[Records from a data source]
+-------+

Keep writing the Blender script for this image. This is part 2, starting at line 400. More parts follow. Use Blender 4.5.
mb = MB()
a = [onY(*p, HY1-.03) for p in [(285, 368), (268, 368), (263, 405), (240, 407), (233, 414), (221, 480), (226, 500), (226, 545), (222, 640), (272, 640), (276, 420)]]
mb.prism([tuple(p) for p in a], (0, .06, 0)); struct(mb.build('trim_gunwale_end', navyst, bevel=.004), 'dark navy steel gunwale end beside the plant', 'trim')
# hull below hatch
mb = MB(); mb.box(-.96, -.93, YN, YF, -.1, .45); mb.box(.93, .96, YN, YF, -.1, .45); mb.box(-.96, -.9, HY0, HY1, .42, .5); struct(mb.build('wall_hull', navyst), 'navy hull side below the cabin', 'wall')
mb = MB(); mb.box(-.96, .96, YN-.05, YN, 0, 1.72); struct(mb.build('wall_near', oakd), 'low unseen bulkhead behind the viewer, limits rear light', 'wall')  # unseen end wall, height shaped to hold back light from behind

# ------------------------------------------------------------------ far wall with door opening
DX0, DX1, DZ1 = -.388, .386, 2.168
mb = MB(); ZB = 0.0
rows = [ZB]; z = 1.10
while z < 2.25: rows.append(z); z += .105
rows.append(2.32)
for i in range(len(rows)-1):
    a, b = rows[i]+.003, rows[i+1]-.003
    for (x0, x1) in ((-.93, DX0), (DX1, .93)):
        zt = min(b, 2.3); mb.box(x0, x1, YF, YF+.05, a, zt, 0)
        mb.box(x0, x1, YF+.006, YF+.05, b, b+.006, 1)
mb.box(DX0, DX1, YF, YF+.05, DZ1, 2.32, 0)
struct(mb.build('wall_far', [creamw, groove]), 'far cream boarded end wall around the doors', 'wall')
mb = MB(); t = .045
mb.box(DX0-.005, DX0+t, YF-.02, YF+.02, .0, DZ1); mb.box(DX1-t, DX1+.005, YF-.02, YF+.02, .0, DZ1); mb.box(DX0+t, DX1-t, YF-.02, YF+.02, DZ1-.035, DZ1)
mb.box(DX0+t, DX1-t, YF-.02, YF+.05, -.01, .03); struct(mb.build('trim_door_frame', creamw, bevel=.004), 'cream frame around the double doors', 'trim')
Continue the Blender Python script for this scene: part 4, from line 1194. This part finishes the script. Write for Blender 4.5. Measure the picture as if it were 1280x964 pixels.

+-------+

Exercise instructions: Each record must be returned exactly as it is written.

Written solution:
Keep writing the Blender script for this image. This is part 2, starting at line 400. More parts follow. Use Blender 4.5.
mb = MB()
a = [onY(*p, HY1-.03) for p in [(285, 368), (268, 368), (263, 405), (240, 407), (233, 414), (221, 480), (226, 500), (226, 545), (222, 640), (272, 640), (276, 420)]]
mb.prism([tuple(p) for p in a], (0, .06, 0)); struct(mb.build('trim_gunwale_end', navyst, bevel=.004), 'dark navy steel gunwale end beside the plant', 'trim')
# hull below hatch
mb = MB(); mb.box(-.96, -.93, YN, YF, -.1, .45); mb.box(.93, .96, YN, YF, -.1, .45); mb.box(-.96, -.9, HY0, HY1, .42, .5); struct(mb.build('wall_hull', navyst), 'navy hull side below the cabin', 'wall')
mb = MB(); mb.box(-.96, .96, YN-.05, YN, 0, 1.72); struct(mb.build('wall_near', oakd), 'low unseen bulkhead behind the viewer, limits rear light', 'wall')  # unseen end wall, height shaped to hold back light from behind

# ------------------------------------------------------------------ far wall with door opening
DX0, DX1, DZ1 = -.388, .386, 2.168
mb = MB(); ZB = 0.0
rows = [ZB]; z = 1.10
while z < 2.25: rows.append(z); z += .105
rows.append(2.32)
for i in range(len(rows)-1):
    a, b = rows[i]+.003, rows[i+1]-.003
    for (x0, x1) in ((-.93, DX0), (DX1, .93)):
        zt = min(b, 2.3); mb.box(x0, x1, YF, YF+.05, a, zt, 0)
        mb.box(x0, x1, YF+.006, YF+.05, b, b+.006, 1)
mb.box(DX0, DX1, YF, YF+.05, DZ1, 2.32, 0)
struct(mb.build('wall_far', [creamw, groove]), 'far cream boarded end wall around the doors', 'wall')
mb = MB(); t = .045
mb.box(DX0-.005, DX0+t, YF-.02, YF+.02, .0, DZ1); mb.box(DX1-t, DX1+.005, YF-.02, YF+.02, .0, DZ1); mb.box(DX0+t, DX1-t, YF-.02, YF+.02, DZ1-.035, DZ1)
mb.box(DX0+t, DX1-t, YF-.02, YF+.05, -.01, .03); struct(mb.build('trim_door_frame', creamw, bevel=.004), 'cream frame around the double doors', 'trim')
Continue the Blender Python script for this scene: part 4, from line 1194. This part finishes the script. Write for Blender 4.5. Measure the picture as if it were 1280x964 pixels.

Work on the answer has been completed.